E Troop alone (10 M-1's and 13 M-3's, all with TIS) destroyed at least 20 T-72's plus other vehicles at no loss to themselves. 2nd ACR, a formation without significant infantry, effectively destroyed two entire heavy Iraqi RG brigades. These Iraqis actually fought valiantly and agressively until they were killed or rendered hors de combat. They just couldn't overcome thier inability to accurately shoot at Americans they couldn't see in the night, Americans who could see and shoot accurately at them first.

http://en.wikipedia.org/wiki/Battle_of_73_Easting



I believe the historical record supports the TIS modifier as realistic.

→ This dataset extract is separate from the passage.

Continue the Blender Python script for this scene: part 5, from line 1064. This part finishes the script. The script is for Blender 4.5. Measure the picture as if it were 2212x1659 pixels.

It may not be "fair". but war is what it is.

Taffy
Another point worth bearing in mind, is that not all NATO units have TIS. In the stock FG/NGP/DF 85 timeline, only the US really have uniform TIS equipment on a majority of units (M1, M60A3, M2/M3 and M901 equipped units, with M113 equipped infantry units lacking).

The W. Germans have TIS on their Leopard 2s (about 50% of their tank fleet in the game) plus their Raketenjagdpanzer Jaguar (one company per brigade, although only the TOW equipped Jaguar 2s had TIS before the 1990s IRL, with the HOT equipped Jaguar 1 lacking, but the stock game doesn´t discern between the two).

The Netherlands have their Leo2s (about 33% of their total tank fleet)

The British have all of their tank fleet (Chieftain/Challengers) w. TIS.

The French army only have their HOT equipped ATGM units w. TIS.

The Austrian, Danish, and Belgian armies have no TIS equipped units in the game. Afaik the belgian and austrians didn´t get these systems into service before the early 90´s, and the danish units that would have had TIS in a 1985 setting, were a part of LANDZEALAND, not LANDJUT.

So in conclusion:
The only country with a marked TIS advantage is the US, especially if playing NGP or FG 85, where the US units are uniform B and A morale (but are lacking M2 IFVs, which they have in DF85, at the cost of lower morale). The British come in at a close second, with the germans and dutch trailing somewhat behind. The rest of NATO has no marked advantage here.